Lin and his team compared the thermal radiation from the microcavity/tungsten photonic crystal (W-PC) and a blackbody. Both were measured from the same sample and in situ. Lin prepared his sample and blackbody control (a coating of vertically aligned nanotubes on top of the material) side-by-side on a single piece of silicon substrate, eliminating the possibility of changes between testing the sample and control that could compromise the results. In an experimental vacuum chamber, the sample and control were heated to 600 K (about 620 °F).

Lin’s spectral analysis was taken in five positions as the aperture of an infrared (IR) spectrometer moved from a view filled with the blackbody to one of the material. Peak emission, with an intensity of 8 times greater than the blackbody reference, occurred at 1.7 μm.
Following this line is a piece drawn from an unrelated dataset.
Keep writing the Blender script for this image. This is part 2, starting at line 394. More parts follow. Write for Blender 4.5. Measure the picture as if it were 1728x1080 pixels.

Recent unrelated research has shown a similar effect at a distance of less than 2 thermal wavelengths from the sample, but Lin’s is the first material to display super-Planckian radiation when measured from 30-cm distance (about 200,000 wavelengths) — a result showing that the light has completely escaped from the surface of the material.

Although theory does not fully explain the effect, Lin hypothesizes that the offsets between the layers of photonic crystal allow light to emerge from within the many spaces inside the crystal. The emitted light bounces back and forth within the confines of the crystal structure, which alters the property of the light as it travels to the surface to meet the optical cavity.

“We believe the light is coming from within the crystal, but there are so many planes within the structure, so many surfaces acting as oscillators, so much excitation, that it behaves almost like an artificial laser material,” Lin said. “It’s just not a conventional surface.”

The new material could be used in applications like energy harvesting and IR-based object tracking and identification. It could be used to produce high-efficiency optical sources in the IR, driven by waste heat or local heaters; in research requiring environmental and atmospheric and chemical spectroscopy in the IR; and in optical physics as a laser-like thermal emitter.

“This doesn’t violate Planck’s law. It’s a new way to generate thermal emission, a new underlying principle,” Lin said. “This material, and the method that it represents, opens a new path to realize super-intense, tunable LED-like infrared emitters for thermophotovoltaics and efficient energy applications.”

The research was published in Scientific Reports (www.doi.org/10.1038/s41598-020-62063-2).